The decline in the France football team which bestrode the world in 1998-2000 may be all down to the stars.

The stars above, that is - not the many "star" players lost to retirement or semi-retirement in recent years. The unorthodox coach of the France national team, Raymond Domenech, admitted several years ago, when he was a club manager at Mulhouse, that he used astrology and star signs to select his squads and teams.

It was an especially bad idea, he said in an interview six years ago, to have more than one Scorpio in any squad because "Scorpios always end up killing each other". Leos are also a problem, especially in defence, he said, because they are "going to try something daft" sooner or later.

As national coach, Domenech says that he has abandoned astrology in favour of more traditional methods of team selection, such as talent and current form. A series of poor results, and baffling selections, for "les Bleus" in recent weeks - including disappointing draws in the past eight days with Switzerland and Israel - have left Domenech's men struggling to qualify for the World Cup in Germany next year.

French sports journalists and fans on football web-sites and blogs have started to ask the obvious question: is Domenech still consulting the stars before he picks his teams? He has, for instance, dropped the Arsenal winger Robert Pires - a star of France teams for seven years - for no obvious reason. But Pires is a Scorpio. Could that explain why there is no place for him in a France squad which already has one Scorpio, Benoît Pedretti?

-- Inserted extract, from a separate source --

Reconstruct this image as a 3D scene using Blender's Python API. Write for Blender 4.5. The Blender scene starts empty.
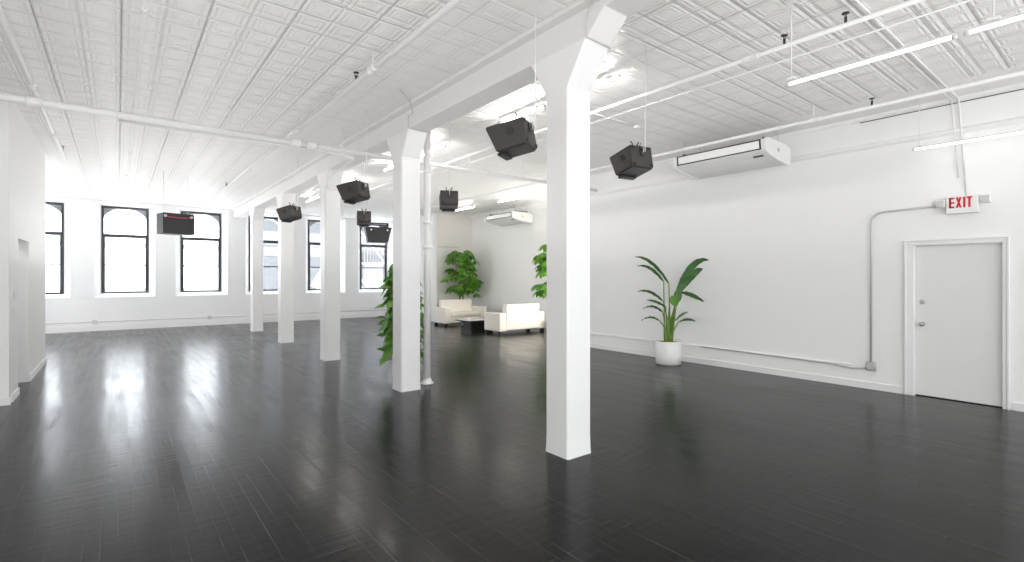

The excellent Manchester United defender Mikael Silvestre has also been banished from the squad by the coach. Silvestre is a Leo. "When I have a Leo in defence, I keep my rifle ready," Domenech said in an interview in 1999.

Since taking over as national coach last year, he insists that he has given up astrology. However, in a recent documentary on the TF1 television channel, he admitted that he still gives some thought to players' star signs - but only "marginally, at the end of the selection process, when it is a question of choosing between players of equal ability".

He was talking on a TV programme which examined whether astrology still plays any part in French public life. It emerged in the 1990s that the late president François Mitterrand sometimes consulted a celebrity astrologer.

Only two other public figures admitted to the programme that they take astrology seriously: Olivier Dassault, head of the aerospace company and owner of the newspaper Le Figaro, and André Santini, mayor of Issy-les-Moulineaux, in the south Paris suburbs.